Las diferencias se dan entre hermanos, cómo no iban a darse entre amigos. La vida misma es una broma como la de Kundera, un malentendido como el de Camus. Aunque los ochentistas tenemos fama de practicar canibalismo entre nosotros, no se crean ese cuento: de manera general, nos queremos y respetemos mucho y lo hemos demostrado en los momentos extremos, cuando alguno necesita a otro. La muerte de Adrián, cuya noticia recibí a las 7 de la mañana del sábado 6 de abril de 2013, me dolió, profundamente, por múltiples razones: por nuestra historia literaria adolescente, porque era un gran poeta en plena producción, porque admiro su poesía deslumbrante, porque era persistente en el oficio de escribir a pesar de las tantísimas tentaciones de nuestra sociedad para que uno se dedique a cosas “más productivas”, porque era un poeta de mi generación y porque fue el primero de nosotros que murió, muy a temprana edad, justo a muy pocos días de que uno de nosotros, José Mármol, obtuviera el Premio Nacional de Literatura. Nadie debe morirse antes de tiempo. Mucho menos un poeta.
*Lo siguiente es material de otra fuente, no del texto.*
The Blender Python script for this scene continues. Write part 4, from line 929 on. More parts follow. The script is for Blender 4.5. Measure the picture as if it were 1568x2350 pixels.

No fui su amigo íntimo ni su mejor amigo, pero su amigo sí. Y alguna vez tuvimos el sueño común de ser grandes poetas (yo puedo seguir soñando y él ya no). Acaso mantuvimos una sana y sutil rivalidad poética, natural entre cofrades. Yo a Adrián lo quise y lo admiré, y sé que él a mí también. Y eso me basta para honrar su memoria y recordarlo frecuentemente, 10 años después de muerto.

Adrián, querido, buen viaje. Cuando emprenda el viaje yo, seguiremos del otro lado como siempre, como antes: hablando de poesía hasta el cansancio.